Community Knowledge Exchange (CKX) – Summit, November 19th to 21st

April 28, 2014

The Ontario Trillium Foundation and Community Foundations of Canada are working together to create the Community Knowledge Exchange – a new approach to building and sharing community knowledge.

But what exactly is community knowledge?

Community knowledge isn’t easy to define. In fact, that’s exactly the point.

Think of it this way: community knowledge includes information, facts and data that are (or could be!) available to be shared.

This could include things as basic as your city’s transit schedule, the demographic makeup of your neighbourhood, and the number and types of books that are checked out of the local library every year. Other examples could be outcome measures from an after-school program, a municipal database of trees on public property, or the results of a citizen-led neighbourhood revitalization project.

But community knowledge also includes ‘how’ and ‘know-how’ – the ability, capacity and understanding to turn that knowledge into action.

In other words, what you know is only half of it. It’s what you do with that knowledge that really matters.

And that’s the point of CKX.

We’re working together on CKX to learn and demonstrate how individuals, organizations and communities can use, create and share community knowledge to spark real social change.

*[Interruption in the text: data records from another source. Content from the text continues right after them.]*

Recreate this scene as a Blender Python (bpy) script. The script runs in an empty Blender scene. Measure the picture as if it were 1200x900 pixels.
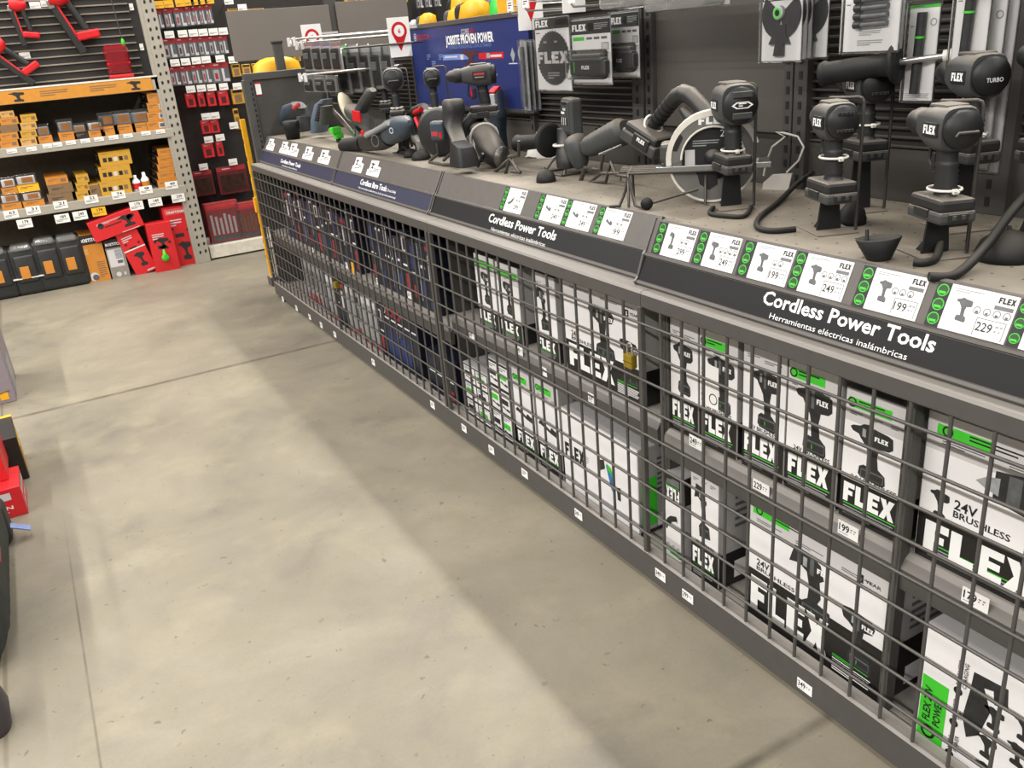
import bpy, bmesh, math, random
from mathutils import Vector, Matrix
random.seed(7)
SC = bpy.context.scene; COL = SC.collection
PI = math.pi
# ------------------------------------------------------------------ camera
CH, CF = 1.6, 1003.75
YAW, PITCH, ROLL = 0.48315865, 0.38535137, -0.08910078
CAM = Vector((0, 0, CH))
FWD = Vector((math.sin(YAW)*math.cos(PITCH), math.cos(YAW)*math.cos(PITCH), -math.sin(PITCH)))
_r = Vector((math.cos(YAW), -math.sin(YAW), 0)); _u = _r.cross(FWD)
RR = _r*math.cos(ROLL)+_u*math.sin(ROLL); UU = -_r*math.sin(ROLL)+_u*math.cos(ROLL)
cd = bpy.data.cameras.new('camera'); cam = bpy.data.objects.new('camera', cd); COL.objects.link(cam)
cd.sensor_width = 36; cd.lens = CF*36/1200; cd.clip_start = .02; cd.clip_end = 60
_m = Matrix((RR, UU, -FWD)).transposed().to_4x4(); _m.translation = CAM
cam.matrix_world = _m; SC.camera = cam
def ray(px, py): return FWD+RR*((px-600)/CF)-UU*((py-450)/CF)
def AX(px, py, X): d = ray(px, py); return CAM+d*(X/d.x)
def AY(px, py, Y): d = ray(px, py); return CAM+d*(Y/d.y)
def AZ(px, py, Z): d = ray(px, py); return CAM+d*((Z-CH)/d.z)
# ------------------------------------------------------------------ materials
def lin(h):
    h = h.lstrip('#'); o = []
    for i in (0, 2, 4):
        c = int(h[i:i+2], 16)/255; o.append(c/12.92 if c <= .04045 else ((c+.055)/1.055)**2.4)
    return (*o, 1)
MATS = {}
def mat(name, h, rough=.5, metal=0, var=.12, scale=25, bump=0, dust=0, dusth='9c9182', emit=0, spec=.5):
    if name in MATS: return MATS[name]
    m = bpy.data.materials.new(name); m.use_nodes = True; MATS[name] = m
    nt = m.node_tree; N = nt.nodes; L = nt.links; b = N['Principled BSDF']
    c = lin(h); tc = N.new('ShaderNodeTexCoord'); nz = N.new('ShaderNodeTexNoise')
    nz.inputs['Scale'].default_value = scale; nz.inputs['Detail'].default_value = 4
    L.new(tc.outputs['Object'], nz.inputs['Vector'])
    rp = N.new('ShaderNodeValToRGB'); e = rp.color_ramp.elements
    e[0].position = .3; e[1].position = .72
    e[0].color = (*[x*(1-var) for x in c[:3]], 1); e[1].color = (*[min(1, x*(1+var)) for x in c[:3]], 1)
    L.new(nz.outputs['Fac'], rp.inputs['Fac']); out = rp.outputs['Color']
    if dust:
        g = N.new('ShaderNodeNewGeometry'); sx = N.new('ShaderNodeSeparateXYZ'); L.new(g.outputs['Normal'], sx.inputs[0])
        mr = N.new('ShaderNodeMapRange'); mr.inputs[1].default_value = .25; mr.inputs[2].default_value = .95; mr.inputs[4].default_value = dust
        L.new(sx.outputs['Z'], mr.inputs[0])
        mx = N.new('ShaderNodeMix'); mx.data_type = 'RGBA'; L.new(mr.outputs[0], mx.inputs[0])
        L.new(out, mx.inputs[6]); mx.inputs[7].default_value = lin(dusth); out = mx.outputs[2]
    L.new(out, b.inputs['Base Color'])
    b.inputs['Roughness'].default_value = rough; b.inputs['Metallic'].default_value = metal
    b.inputs['Specular IOR Level'].default_value = spec
    if bump:
        bp = N.new('ShaderNodeBump'); bp.inputs['Strength'].default_value = bump; bp.inputs['Distance'].default_value = .002
        L.new(nz.outputs['Fac'], bp.inputs['Height']); L.new(bp.outputs[0], b.inputs['Normal'])
    return m
def clear(name, gl=.1, haze=.06, h='d8d8d4', rough=.08):
    if name in MATS: return MATS[name]
    m = bpy.data.materials.new(name); m.use_nodes = True; MATS[name] = m
    nt = m.node_tree; N = nt.nodes; L = nt.links; N.remove(N['Principled BSDF']); o = N['Material Output']
    t = N.new('ShaderNodeBsdfTransparent'); g = N.new('ShaderNodeBsdfGlossy'); d = N.new('ShaderNodeBsdfDiffuse')
    g.inputs['Roughness'].default_value = rough; d.inputs['Color'].default_value = lin(h)
    nz = N.new('ShaderNodeTexNoise'); nz.inputs['Scale'].default_value = 40
    mr = N.new('ShaderNodeMapRange'); mr.inputs[3].default_value = haze*.4; mr.inputs[4].default_value = haze*1.6
    L.new(nz.outputs['Fac'], mr.inputs[0])
    a = N.new('ShaderNodeMixShader'); L.new(mr.outputs[0], a.inputs[0]); L.new(t.outputs[0], a.inputs[1]); L.new(d.outputs[0], a.inputs[2])
    f = N.new('ShaderNodeFresnel'); f.inputs[0].default_value = 1.4
    ml = N.new('ShaderNodeMath'); ml.operation = 'ADD'; ml.inputs[1].default_value = gl*.4; L.new(f.outputs[0], ml.inputs[0])
    c = N.new('ShaderNodeMixShader'); L.new(ml.outputs[0], c.inputs[0]); L.new(a.outputs[0], c.inputs[1]); L.new(g.outputs[0], c.inputs[2])
    L.new(c.outputs[0], o.inputs[0]); return m
STEEL = mat('grey_powder_coat', '4b4947', .45, var=.06, dust=.7, dusth='a49d95')
STEELD = mat('dark_powder_coat', '454340', .5, var=.08, dust=.3)
WIRE = mat('wire_grey', '4f4d4b', .4, metal=.2, var=.05, dust=.2)
BLACK = mat('black_plastic', '1d1d1d', .5, var=.15, dust=.2, dusth='6d665c')
RUB = mat('black_rubber', '191a1a', .62, var=.2, dust=.3, dusth='6f685e', spec=.35)
GREYP = mat('grey_plastic', '4b4e50', .5, var=.1, dust=.3)
INK = mat('black_ink', '161616', .5, var=.05)
WHITE = mat('white_card', 'f2f0ee', .5, var=.02)
TEXTW = mat('white_print', 'f4f4f2', .5, var=.01)
GREEN = mat('green_print', '3fc42c', .5, var=.04)
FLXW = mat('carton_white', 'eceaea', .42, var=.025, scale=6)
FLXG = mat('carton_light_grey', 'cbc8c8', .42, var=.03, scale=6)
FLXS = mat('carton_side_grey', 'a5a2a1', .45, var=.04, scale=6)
FLXB = mat('carton_black', '1c1b1b', .4, var=.1)
PICD = mat('picture_dark', '28292a', .45, var=.3, scale=60)
PICM = mat('picture_mid', '5a5c5e', .45, var=.25, scale=60)
PICL = mat('picture_light', '9a9c9e', .45, var=.2, scale=60)
RED = mat('red_plastic', 'c8141c', .4, var=.1)
REDC = mat('red_carton', 'cf2329', .4, var=.06)
YEL = mat('yellow_plastic', 'f0b01c', .45, var=.08)
YELC = mat('yellow_carton', 'c4942f', .5, var=.07)
ORG = mat('orange_carton', 'c47f2e', .5, var=.07)
BRN = mat('brown_carton', '7d6346', .55, var=.1)
NAVY = mat('navy_print', '2c3048', .45, var=.06)
SILV = mat('bright_metal', 'b4b4b2', .28, metal=.9, var=.06)
ZIP = mat('white_nylon', 'e2ded6', .45, var=.04)
CHROME = mat('zinc_wire', 'c4c2bc', .3, metal=.8, var=.05)
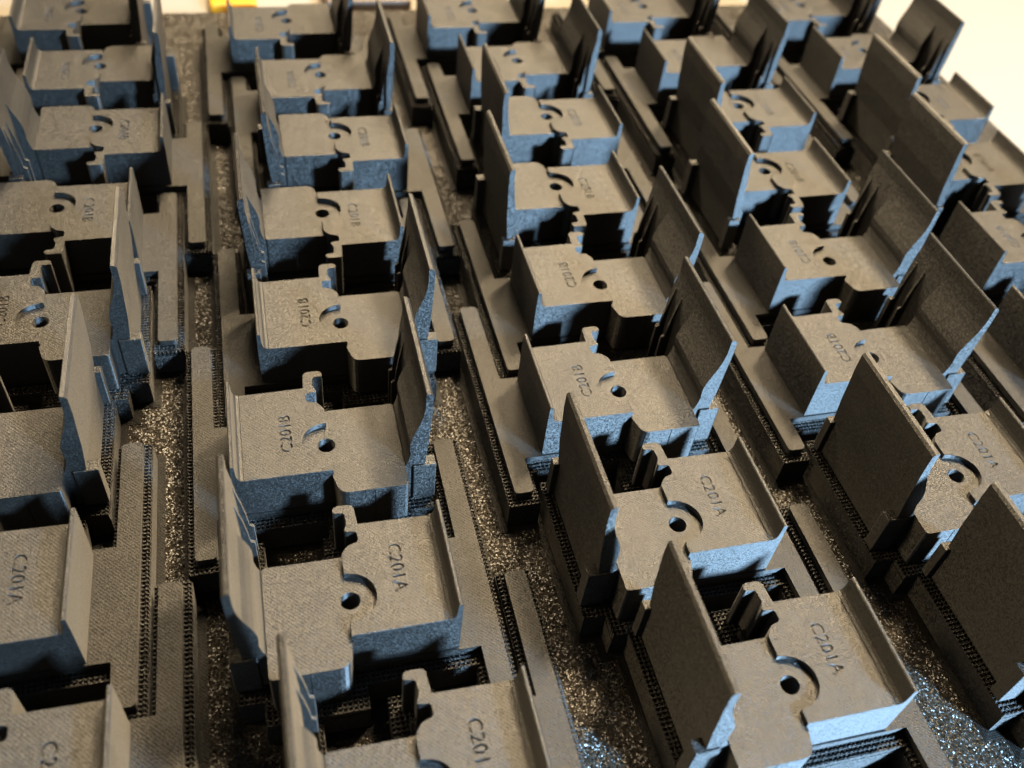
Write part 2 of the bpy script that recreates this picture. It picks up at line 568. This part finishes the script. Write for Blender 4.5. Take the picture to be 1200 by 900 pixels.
for c in 'ABCDE':
    for r in range(1, 9):
        if c == 'E' and r > 6:
            continue
        kind, turned = KIND[r]
        e = bpy.data.objects.new("printed_bracket", None)
        e.empty_display_size = 0.01
        COL.objects.link(e)
        e.location = ((XC[c] + XR[r]) * S, (YC[c] + YR[r]) * S, -0.00002 * S * idx)
        e.rotation_euler = (0, 0, math.pi if turned else 0)
        e['category'] = 'plastic bracket'
        e['group'] = 'black 3D printed brackets in rows on the print sheet'
        e['label'] = f"black bracket engraved C201{kind}, {COLNAME[c]}, {ROWNAME[r]}"
        for key, nm, mat in PARTS:
            o = bpy.data.objects.new(nm, MESH[kind][key])
            COL.objects.link(o)
            o.parent = e
            if key in ('support_lattice', 'stray_thread'):
                o['kind'] = 'stuff'
            if key in ('support_lattice', 'raft'):
                # neighbouring blocks overlap in plan: keep their flat tops off one plane
                k = (idx * 5) % 11
                o.location.z = (0.022 * k - 0.11) * S
        idx += 1

# ------------------------------------------------------------------ the print sheet, table and the things behind
bm = bmesh.new()
prism(bm, round_poly([(-330, -330), (287, -330), (287, 335), (-330, 335)], 6.0), -34.5, -29.0, 0.5)
sheet = bpy.data.objects.new("print_sheet", finish(bm, "print_sheet"))
sheet.data.materials.append(M_SHEET)
sheet['kind'] = 'structure'
COL.objects.link(sheet)

bm = bmesh.new()
bmesh.ops.create_grid(bm, x_segments=4, y_segments=4, size=2600)
bmesh.ops.translate(bm, vec=(0, 1400, -34.6), verts=bm.verts)
table = bpy.data.objects.new("tabletop", finish(bm, "tabletop"))
table.data.materials.append(simple("cream_tabletop", (0.26, 0.235, 0.195), 0.5, 0.04, 0.01))
table['kind'] = 'structure'
COL.objects.link(table)


def prop(name, label, cat, col, x, y, sx, sy, h, rz=0.0, bev=2.0):
    bm = bmesh.new()
    box(bm, -sx / 2, sx / 2, -sy / 2, sy / 2, 0, h, bev)
    o = bpy.data.objects.new(name, finish(bm, name))
    o.data.materials.append(simple(name + "_surface", col, 0.5))
    o.location = (x * S, y * S, -34.5 * S)
    o.rotation_euler.z = rz
    o['label'] = label
    o['category'] = cat
    COL.objects.link(o)
    return o


prop("yellow_box", "blurred bright yellow box behind the far edge of the print sheet", "box", (0.75, 0.36, 0.01), -112, 361, 26, 34, 6)
prop("cardboard_box", "blurred dull brown cardboard box behind the print sheet", "box", (0.10, 0.06, 0.035), -36, 372, 50, 60, 8)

Our approach is open and collaborative. We aspire to bring together partners from all sectors to join us and contribute to this community knowledge journey, leading to an inaugural CKX Summit to be held in Toronto, November 19-21.

The CKX journey and summit are focused on four core themes:

> Open Data: How can we turn existing data into knowledge that can drive change in our communities?

> Research: How can we use institutional and community-based research to make more informed decisions in our communities?

> Storytelling: How can we use stories to illustrate the positive impact of our work in our communities?

> Collective Impact: How do we know we’re making a difference in our communities?